Mediation In The Ninth Circuit



The court established the Ninth Circuit Mediation Program pursuant to Federal Rule of Appellate Procedure 33 and Circuit Rule 33-1 to facilitate settlement of cases on appeal.

A. How Cases Are Included in the Program

Almost all civil cases in which the parties are represented by counsel are eligible for the Circuit Mediation Program. Cases come to the program in a variety of ways. The primary mode is initiated by the court and is called the Settlement Assessment Conference. On occasion, cases are referred by panels of judges or by the Appellate Commissioner. Additionally, counsel may request than an appeal be included in the program.

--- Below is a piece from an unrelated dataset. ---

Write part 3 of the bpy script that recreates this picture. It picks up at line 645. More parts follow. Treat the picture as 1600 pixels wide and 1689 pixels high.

1. The Settlement Assessment Conference

The mediators look to a document called the Civil Appeals Docketing Statement (the "CADS") to help determine whether a case might be an appropriate candidate for inclusion in the mediation program. The CADS is submitted to the district court by appellant's counsel on the filing of the Notice of Appeal. It is submitted to the Ninth Circuit along with the filing of a Petition for Review. In either instance, it is then forwarded to the Ninth Circuit Mediation Office. See Ninth Circuit Rules 3-4 and 15-2 and Federal Rules of Appellate Procedure, Appendix Form 6, for a description of cases excluded from the program and for a copy of the CADS form.

Following the mediator's review of the CADS, in the majority of cases, the court will order counsel to participate in a telephone conference with a circuit mediator to exchange information about the case, discuss the options the mediation program offers, and look at whether the case might benefit from inclusion in the mediation program. The initial assessment conference typically lasts between 30 minutes and an hour and includes a discussion of the case's litigation and settlement history. At the conclusion of the call, counsel and the mediator will decide whether further discussion would be fruitful. If it is agreed that further settlement discussions are not warranted, then the mediator will discuss with counsel any procedural or case management issues that may require attention, such as moving the briefing scheduling, consolidating cases, etc. As long as counsel are in agreement, the mediator will enter an order memorializing the agreements and not selecting the appeal for the Mediation Program. Additional follow up telephone calls may be necessary before a consensus is reached about whether a case will be included in the mediation program.


If the there is a consensus to proceed to mediation, the appeal will be selected for inclusion in the Mediation Program. See Section C, The Mediation Process.


2. Panel Referrals

Approximately ten percent of the mediation program's cases come from referrals from panels of judges and from the Appellate Commissioner. Judges usually refer cases after oral argument, but before they submit the matter for decision. Sometimes the panel will inquire whether counsel believe such a referral would be beneficial; at other times the panel will simply refer the case. The Appellate Commissioner typically refers attorneys fees matters. Once a case has been referred, the assessment process generally follows the same process described above.


3. Requests From Counsel

Counsel are invited to contact the Chief Circuit Mediator if they would like to have an appeal included in the program. The request may be made confidentially, if so requested. Once a request has been treated, the assessment follows the same process described above.